#### GOAL
Read the lines that follow and pick out every one containing the word "picture".

— Start of EXERCISE MATERIALS —

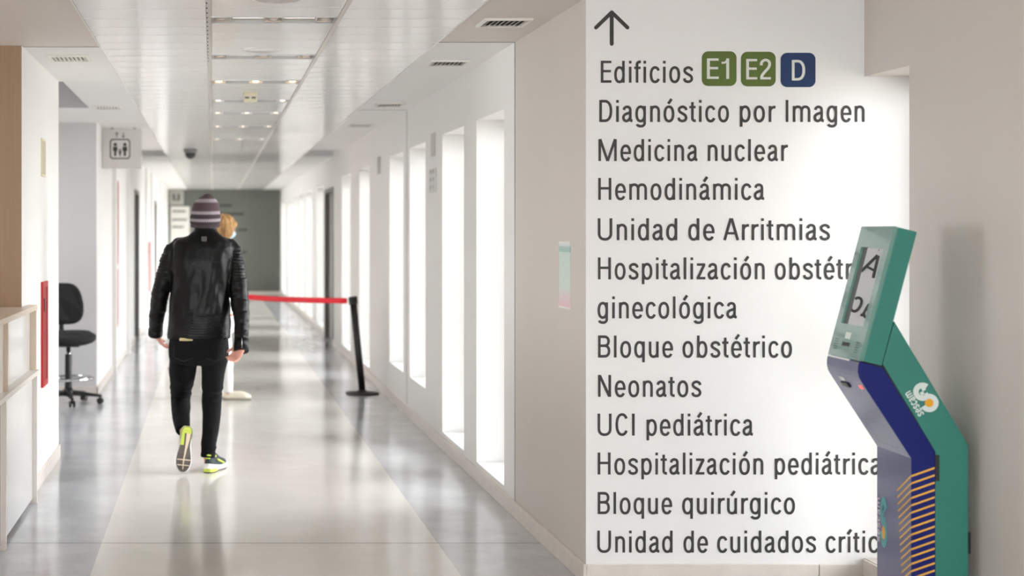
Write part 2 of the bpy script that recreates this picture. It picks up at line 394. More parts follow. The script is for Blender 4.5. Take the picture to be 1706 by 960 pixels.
# left side: short wall by the desk, recess with the stool, long wall
mb = MB()  # left lobby window out of view, added to light walls facing it
fs = mb.box(-1.35, XL, 8.15, 10.1, 0, ZC+0.6); fs[2].material_index = 1
mb.box(-6, -1.35, 8.15, 8.45, 0, ZC+0.6, 1)
struct(mb.build('wall_left', [M_white, M_wood]))
mb = MB(); mb.box(-5.5, -1.35, 9.8, 10.1, 0, ZC+0.6); struct(mb.build('wall_recess_front', M_white))
M_grey_p = mat('pale_grey_paint', (206, 205, 206), 0.6, var=0.01)
mb = MB(); fs = mb.box(-5.5, XLF, 13.9, 14.2, 0, ZC+0.6); fs[2].material_index = 1
struct(mb.build('wall_recess_back', [M_white, M_grey_p]))
mb = MB(); mb.box(-5.7, -5.5, 9.8, 14.2, 0, ZC+0.6); struct(mb.build('wall_recess_left', M_white))
DL = (20.6, 21.7); DL2 = (27.5, 28.6)
mb = MB(); y = 14.2
for a, b in (DL, DL2):
    mb.box(XLF-0.3, XLF, y, a, 0, ZC+0.6); mb.box(XLF-0.3, XLF, a, b, 2.1, ZC+0.6); y = b
mb.box(XLF-0.3, XLF, y, YE+0.3, 0, ZC+0.6)
for yp, wd in ((16.0, .16), (18.6, .22), (23.6, .25), (25.6, .2), (30.0, .25), (33.0, .25)):
    mb.box(XLF-0.01, XLF+0.05, yp, yp+wd, 0, ZC+0.3)
struct(mb.build('wall_left_far', M_white))
# doors
def door(name, x, a, b, side, zt=2.1, leaf=M_door, frame=M_frame_dark):
    mb = MB(); s = side; d0, d1 = sorted((x-s*0.012, x+s*0.10))
    mb.box(d0, d1, a, a+.06, 0, zt); mb.box(d0, d1, b-.06, b, 0, zt); mb.box(d0, d1, a+.06, b-.06, zt-.06, zt)
    o = struct(mb.build(name, frame))
    mb = MB(); l0, l1 = sorted((x+s*0.05, x+s*0.09)); mb.box(l0, l1, a+.06, b-.06, 0.006, zt-.06); mb.build('door_leaf', leaf, o)
    mb = MB(); xh = x+s*0.03; mb.tube([(x+s*.06, b-.14, 1.03), (xh, b-.14, 1.03), (xh, b-.26, 1.03)], .009, 10); mb.build('door_handle', M_chrome, o)
door('door_1', XR, DOOR_R[0], DOOR_R[1], 1, 2.12, mat('door_leaf_dark', (120, 117, 113), 0.45))
door('door_2', XLF, DL[0], DL[1], -1)
door('door_3', XLF, DL2[0], DL2[1], -1, leaf=M_lac_m)
# far wall
mb = MB(); mb.box(XLF-0.3, XR+TH, YE, YE+0.3, 0, ZC+0.3); struct(mb.build('wall_far', M_far))
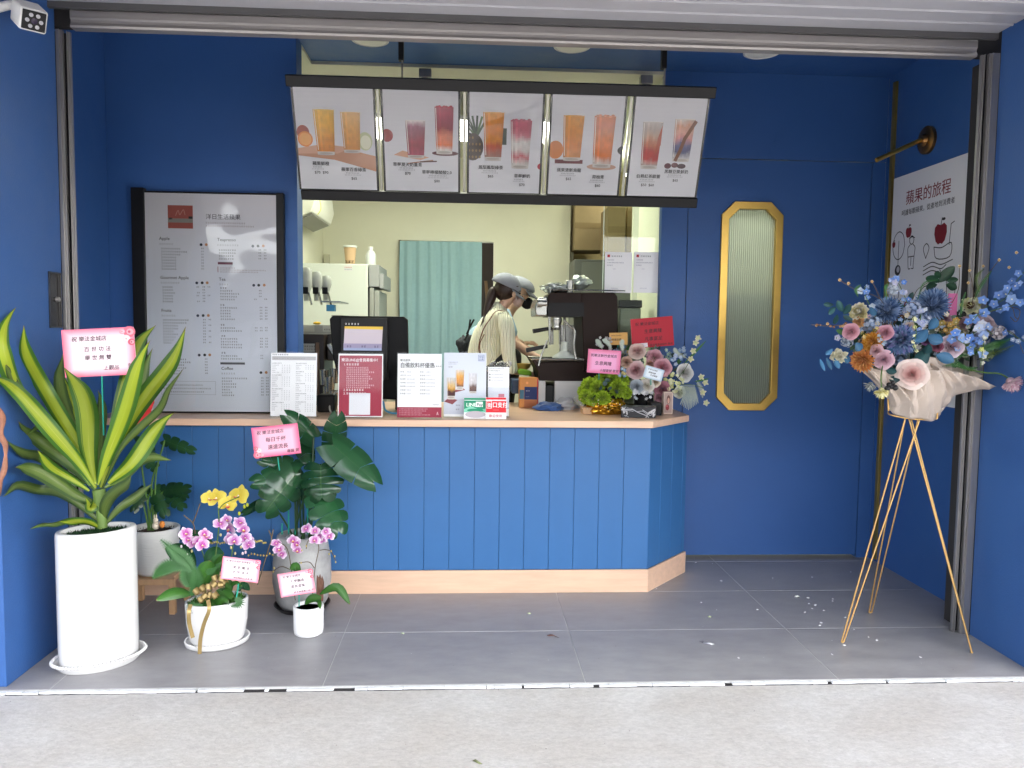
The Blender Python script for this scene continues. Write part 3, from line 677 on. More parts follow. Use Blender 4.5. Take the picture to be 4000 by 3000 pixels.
def s4(p, w, h):
    random.seed(4); p.up(); p.grad(.003, .02, w - .006, h - .028, ['c6cbda', 'd2d6e2', 'd8dce8', 'd9deec', 'd4daea']); p.up()
    p.line([(w - .05, h - .055), (w - .016, h - .055), (w - .016, h - .02), (w - .05, h - .02), (w - .05, h - .055)], .002, '3a5a9a'); p.text('保留', w - .047, h - .036, .014, '3a5a9a', .02); p.text('此風', w - .047, h - .051, .014, '3a5a9a', .02)
    p.marks(.03, h - .068, 7, .007, '7a7a90'); p.marks(.03, h - .078, 6, .007, '9a9aa8'); p.text('$ 50', .03, h - .096, .013, '5a5a66', .01)
    p.poly([(.005, .095), (.055, .078), (.085, .105), (.035, .12)], '8a4048'); p.poly([(.07, .15), (.13, .165), (.115, .18), (.07, .165)], '8a4048'); p.up()
    drink(p, .098, .165, .052, .12, ['4a2226', 'd98a24', 'e09430', 'e8a844', 'e6c08a', 'd9d4d4'], foot=.16, taper=.8); p.up(); drink(p, .047, .108, .055, .13, ['4a1e22', '4a1e22', 'd9a040', 'dcb87a', 'd4ccc4', 'd2d0d2'], foot=.16, taper=.8); p.up(); drink(p, .175, .145, .05, .12, ['5a3a34', '6a4a40', 'd0ccd0', 'dad8dc', 'd8dae4'], foot=.1, taper=.85)
    p.marks(.075, .07, 3, .008, '6a6a80'); p.text('$ 55', .075, .045, .012, '5a5a66', .01)
def s5(p, w, h):
    random.seed(5); p.up(); p.grad(.004, .05, w - .008, h * .42, ['c8ccda', 'd2d6e4', 'd8dcea']); p.up(); p.rect(w * .5, .09, .035, .05, 'c8788a'); p.marks(.012, h - .02, 12, .0065, '6a6a80'); p.marks(.012, h - .033, 8, .007, INK)
    for k in range(3): p.ell(.015, h - .052 - k * .017, .004, .004, '33333c', 10); p.marks(.025, h - .055 - k * .017, 10, .006, '8a8a9c')
S1 = holder('sign_holder', 'white price table in an acrylic holder, leftmost sign on the counter', 583, 685, 759, 1.235, s1)
S2 = holder('sign_holder', 'dark red membership notice in an acrylic holder in front of the till', 729, 828, 761, 1.22, s2)
S3 = holder('sign_holder', 'white notice with dark red foot about bringing your own cup', 857, 955, 761, 1.215, s3)
S4 = holder('sign_holder', 'pale blue drinks photo sign with three glasses behind the green card', 957.5, 1051, 759, 1.27, s4)
S5 = holder('sign_holder', 'small narrow white leaflet sign behind the red payment card', 1052.5, 1101, 790, 1.30, s5)
def tent(label, pl, pr, ytop, Y, paper):
    L_, R_ = aY(pl, 870, Y).x, aY(pr, 870, Y).x; H = aY(pl, ytop, Y).z - CTZ; w = R_ - L_
    t = thing('payment_card', label, 'table card', ((L_ + R_) / 2, Y, CTZ)); Vv = Vector((0, .22, 1)).normalized(); O = Vector((L_, Y, CTZ + .0005))
    obj('card', MB().prism([(0, 0), (w, 0), (w, H), (0, H)], -.002, 0, O, (1, 0, 0), Vv), M_PAPER, t, smooth=False)
    obj('stand', MB().prism([(0, 0), (w, 0), (w, H * .95), (0, H * .95)], -.002, 0, O + Vector((0, .07, 0)), (1, 0, 0), Vector((0, -.45, 1)).normalized()), M_PAPER, t, smooth=False)
    p = Print(O, (1, 0, 0), Vv); paper(p, w, H); p.done(t)
def lp(p, w, h):
    p.rect(.001, h * .32, w - .002, h * .67, '14906a'); p.up(); p.poly([(.001, h * .45), (w * .3, h * .6), (w * .7, h * .42), (w - .001, h * .5), (w - .001, h * .3), (.001, h * .3)], '7fd0b4'); p.up(); p.ell(w * .5, h * .4, w * .36, h * .08, '14906a'); p.up(); p.ell(w * .5, h * .2, w * .44, h * .16, 'b9b3bb', 28)
    p.up(); p.text('LINE', w * .10, h * .58, h * .24, 'f4fff8', .03); p.rect(w * .52, h * .56, w * .3, h * .25, 'e8f4ee'); p.up(); p.text('Pay', w * .56, h * .6, h * .2, '10383a', .03)
def jk(p, w, h):
    p.rect(.001, h * .3, w - .002, h * .69, 'd8202e'); p.up(); p.line([(w * .05, h * .5), (w * .28, h * .5), (w * .28, h * .82), (w * .05, h * .82), (w * .05, h * .5)], .003, 'ffe8e8'); p.text('街', w * .08, h * .56, h * .22, 'ffffff', .02); p.text('口支付', w * .32, h * .55, h * .27, 'ffffff', .03, sx=.86); p.marks(w * .35, h * .4, 6, .005, 'f0a0a6'); p.text('歡迎使用', w * .16, h * .09, h * .15, 'c23040', .02)
tent('green and white payment card standing beside the red one on the counter', 1002, 1052, 859, 1.20, lp)
tent('red and white payment card at the right end of the row of signs', 1049.5, 1094, 858, 1.185, jk)
# crumpled clear bags behind the small sign
random.seed(9)
g = MB()
for k in range(9):
    c = aY(1058 + k * 5, 797 - (k % 3) * 5, 1.36); g.ell(c, (.022, .02, .025), 7, 5, R3=Matrix.Rotation(random.random() * 3, 3, 'X') @ Matrix.Rotation(random.random() * 3, 3, 'Y'))
g.box(aY(1056, 800, 1.36).x, aY(1098, 800, 1.36).x, 1.34, 1.39, CTZ, aY(1060, 800, 1.36).z)
o = obj('plastic_cup_bag', g, film('clear_plastic_bag', .1, 30, .8, 2.5), smooth=False); setp(o, 'crumpled clear plastic bag of cups behind the small leaflet sign', 'bag')
# ---------------------------------------------------------------- notices on the glass leaf, glass leaf and clips
GL = thing('window_glass', 'clear frameless glass panel at the right side of the serving window', 'glass panel', (1.15, 1.93, 1.05))
M_GLS = film('window_glass', 0.02, 1.0, .0, .5, (.95, .985, .95))
gx0, gx1 = aY(1308, 450, 1.93).x, 1.286
obj('pane', MB().box(gx0, gx1 - .001, 1.966, 1.976, 1.05, 3.185), M_GLS, GL, smooth=False)
obj('pane_edge', MB().box(gx0 - .004, gx0 - .0005, 1.965, 1.977, 1.05, 3.185), mat('glass_edge', (.75, .85, .78), .2), GL)
for cx in (920, 1392):
    c = aY(cx, 140, 1.93); g = MB(); g.box(c.x - .04, c.x + .04, 1.84, 1.897, 3.20, 3.255); g.box(c.x - .022, c.x + .022, 1.845, 1.89, 3.10, 3.20)
    o = obj('glass_clamp', g, M_STEEL, bevel=.004); setp(o, 'steel glass clamp above the ' + ('second' if cx < 1000 else 'last') + ' menu poster', 'clamp', 'steel glass clamps over the serving window')
def notice(p, w, h):
    p.rect(.016, h - .036, .018, .018, 'b8303c'); p.marks(.045, h - .033, 6, .0105, '4a4a58', 1.2)
    for k, n in enumerate((5, 12, 4)): p.marks(.017, h - .058 - k * .018, n, .0085, '8a8aa0', 1.12)
    p.marks(.055, h - .118, 3, .006, '9a9ab0'); p.marks(.045, .028, 7, .006, '9a9ab0')
for (a, b, nm) in ((1305.5, 1366, 'left'), (1368, 1426.5, 'right')):
    q0, q1 = aY(a, 632, 1.96), aY(b, 545, 1.96); t = thing('paper_notice', f'white notice with red square, {nm} one of the pair on the glass', 'notice', q0, 'pair of white notices taped on the glass panel')
    obj('sheet', MB().box(q0.x, q1.x, 1.9615, 1.9625, q0.z, q1.z), M_PAPER, t, smooth=False)
    p = Print((q0.x, 1.961, q0.z), (1, 0, 0), (0, 0, 1)); notice(p, q1.x - q0.x, q1.z - q0.z); p.done(t)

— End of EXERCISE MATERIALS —

#### EXERCISE ANSWER
Write part 2 of the bpy script that recreates this picture. It picks up at line 394. More parts follow. The script is for Blender 4.5. Take the picture to be 1706 by 960 pixels.
The Blender Python script for this scene continues. Write part 3, from line 677 on. More parts follow. Use Blender 4.5. Take the picture to be 4000 by 3000 pixels.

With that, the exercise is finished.